Fluxos ilícitos privam governo de receitas e impulsionam economia subterrânea, alimentando criminalidade e corrupção. Um desafio aos candidatos a presidente nestas eleições
Mais de 30 bilhões de dólares ligados ao crime, à corrupção e à evasão de impostos saem do Brasil a cada ano. O valor é o dobro do que saia na década passada e dez vezes mais a quantia que saia nas décadas anteriores – revelou estudo da Global Financial Integrity (GFI), organização sediada em Washington que pesquisa e faz advocacy pela transparência financeira.

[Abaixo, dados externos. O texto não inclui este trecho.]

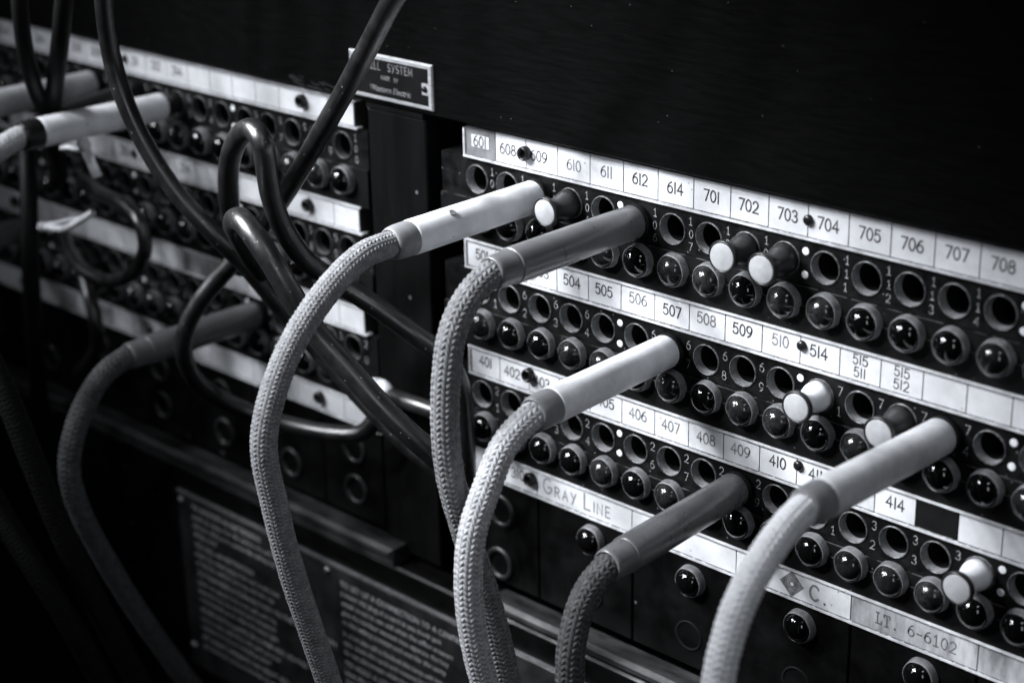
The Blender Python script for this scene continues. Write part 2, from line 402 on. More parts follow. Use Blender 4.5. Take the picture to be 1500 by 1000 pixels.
def jack_mesh(rim, bore):
    mb = MB()
    mb.lathe([(-0.3, 4.85), (0.28, 4.75), (0.40, 4.58), (0.34, 4.42), (0.0, 4.30)], n=36, mi=0, cap1=False)
    mb.lathe([(0.0, 4.30), (-0.7, 4.18), (-2.5, 4.12)], n=36, mi=1, cap1=False)
    mb.lathe([(-2.5, 4.12), (-2.6, 4.02), (-16, 3.9)], n=36, mi=2, cap1=True)  # shade deep in the bore painted on: near-black past the lip
    return mb.mesh('jack', [rim, bore, M_HOLLOW])
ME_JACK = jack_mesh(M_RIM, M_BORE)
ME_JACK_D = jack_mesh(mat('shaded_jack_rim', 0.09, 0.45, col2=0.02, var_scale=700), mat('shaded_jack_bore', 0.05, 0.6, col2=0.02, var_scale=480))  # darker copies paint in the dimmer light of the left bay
q = MB(); q.lathe([(-0.2, 1.12), (0.10, 1.12), (0.16, 0.95)], n=20); ME_DOT = q.mesh('marker_dot', [M_DOT])
bez = MB()
th32 = np.linspace(0, 2*math.pi, 40, endpoint=False)
bez.lathe([(0, 5.15), (0.5, 5.1), (1.6, 4.96), (2.35, 4.82), (2.6, 4.70), (2.6, 4.56), (2.1, 4.48)], n=40, mi=0, cap1=False,
          wob=1+0.012*np.cos(6*th32))
ME_BEZEL = bez.mesh('lamp_cap', [M_BEZEL])
def lens_mesh(mt):
    q = MB(); a, h, t0 = 4.4, 2.95, 2.4; R = (a*a+h*h)/(2*h); amax = math.asin(a/R)
    q.lathe([(t0-0.5, 4.4)]+[(t0+h-R+R*math.cos(t), max(R*math.sin(t), 0.02)) for t in np.linspace(amax, 0, 14)], n=40)
    return q.mesh('lens', [mt])
ME_LENS = [lens_mesh(M_LENS), lens_mesh(M_LENS_D), lens_mesh(M_LENS_G)]
LENS_PICK = {}

ROW_NAME = ['top', 'middle', 'bottom']
NUM0 = {('R', 0): 101, ('R', 1): 61, ('R', 2): 21, ('L', 0): 81, ('L', 1): 41, ('L', 2): 1}
JL_LABEL = {
 ('R', 0): 'black jack strip numbered 101 onward under the card row reading 601 to 708',
 ('R', 1): 'black jack strip numbered 61 onward under the card row reading 501 to 515',
 ('R', 2): 'black jack strip numbered 21 onward under the card row reading 401 to 414',
 ('L', 0): 'black jack strip ending in 100 under the uppermost card row beyond the stile',
 ('L', 1): 'black jack strip beyond the stile under the second mostly blank card row',
 ('L', 2): 'black jack strip ending in 20 under the third card row beyond the stile'}
LB_LABEL = {
 ('R', 0): 'row of dark domed lamps just above the cards reading 501 to 515',
 ('R', 1): 'row of dark domed lamps just above the cards reading 401 to 414',
 ('R', 2): 'row of dark domed lamps just above the handwritten GRAY LINE card',
 ('L', 0): 'uppermost row of bright rimmed lamps beyond the stile, behind the looped cable',
 ('L', 1): 'second row of domed lamps beyond the stile, under the second card row',
 ('L', 2): 'lowest row of domed lamps beyond the stile, above the lowest card row'}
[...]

O estudo, intitulado “Brasil: Fuga de Capitais, Fluxos Ilícitos e Crises Macroeconômicas, 1960-2012 e financiado pela Fundação Ford, afirma que o faturamento fraudulento nas transações comerciais – sub ou sobrefaturadas – foi responsável por 92,7% dos $401,6 bilhões que saíram ilicitamente do Brasil entre 1960 e 2012. Os outros US$ 29,4 bilhões deixaram o país por saídas de capital especulativo tais como transferências bancárias não registradas.
O estudo foi debatido na conferência realizada no Rio de Janeiro pela GFI e Instituto Multidisciplinar de Desenvolvimento e Estratégias (MINDS), em setembro. Intitulada “Fluxos Financeiros Ilícitos no Brasil: Um Recurso Escondido para a Promoção da Prosperidade e da Estabilidade Econômica”, a conferência explorou a escala, causas e consequências dos fluxos financeiros ilícitos no Brasil, e as possíveis políticas para combatê-los. Entre os participantes estava o economista Marcos Antonio Macedo Cintra, do Ipea (Instituto de Pesquisa Econômica Aplicada) e ligado à Campanha TTF Brasil.
O estudo, de autoria do economista chefe da GFI, Dev Kar, estima que as saídas ilícitas de capital do Brasil mais que dobraram nos últimos anos. De US$ 310 milhões anuais na década de 1960, saltaram para US$ 14,7 bilhões na primeira década deste século e para US$ 33,7 bilhões de 2010 a 2012.
“As saídas ilícitas drenam capital da economia brasileira, facilitam a evasão fiscal, acentuam a desigualdade e corroem a poupança interna do país”, afirmou Dev Kar, ex-economista sênior do FMI. “Mais preocupante é que as saídas ilícitas aumentaram ao longo do tempo — de pouco mais de US$ 300 milhões por ano na década de 1960 para mais de US$ 30 bilhões em média por ano atualmente. A menos que sejam tomadas medidas corretivas, o custo econômico desses fluxos ilícitos só continuará a crescer.”. Em média, os capitais que deixam o Brasil clandestinamente, a cada ano, equivalem a 1,5% do PIB do país.
Entre as medidas recomendadas ao governo brasileiro durante a conferência estão a promoção de maior transparência em transações financeiras nacionais e internacionais; e mais cooperação entre os governos no sentido de fechar os canais pelos quais capitais ilícitos fluem – esta, fora do alcance nacional. A fiscalização aduaneira, medidas de transparência e a vontade política são vistas como elementos essenciais para o combate à criminalidade, à corrupção e à evasão fiscal.
“Os fluxos financeiros ilícitos constituem um problema muito sério para o Brasil e combatê-los deve ser prioridade para qualquer candidato a presidente que ganhe as próximas eleições”, observou no Rio o presidente da GFI, Raymond Baker, autoridade em crimes financeiros.
Metodologia
Segundo o GFI, o estudo apresenta uma das mais rigorosas análises de fluxos financeiros ilícitos já realizadas pela organização. Ainda assim, para Dev Kar os modelos usados provavelmente não captam todos os fluxos de capital clandestino que sangram o Brasil.
“É provável que as estimativas desenvolvidas com base na nossa metodologia sejam extremamente conservadoras, já que não incluem o faturamento indevido no fluxo do comércio de serviços, o faturamento fraudulento com base no uso de uma mesma fatura em mais de uma operação, transações realizadas por canais informais conhecidos como redes hawala e negócios realizados com dinheiro em espécie”, explicou o Kar.
“Isso significa que o enorme volume de recursos resultante da transferência abusiva de preços entre controladas, coligadas ou filiais de uma mesma empresa multinacional, bem como a maior parte das receitas provenientes do tráfico de drogas e de seres humanos e de outras atividades criminosas — geralmente pagas com dinheiro em espécie — não está incluído nessas estimativas”, concluiu.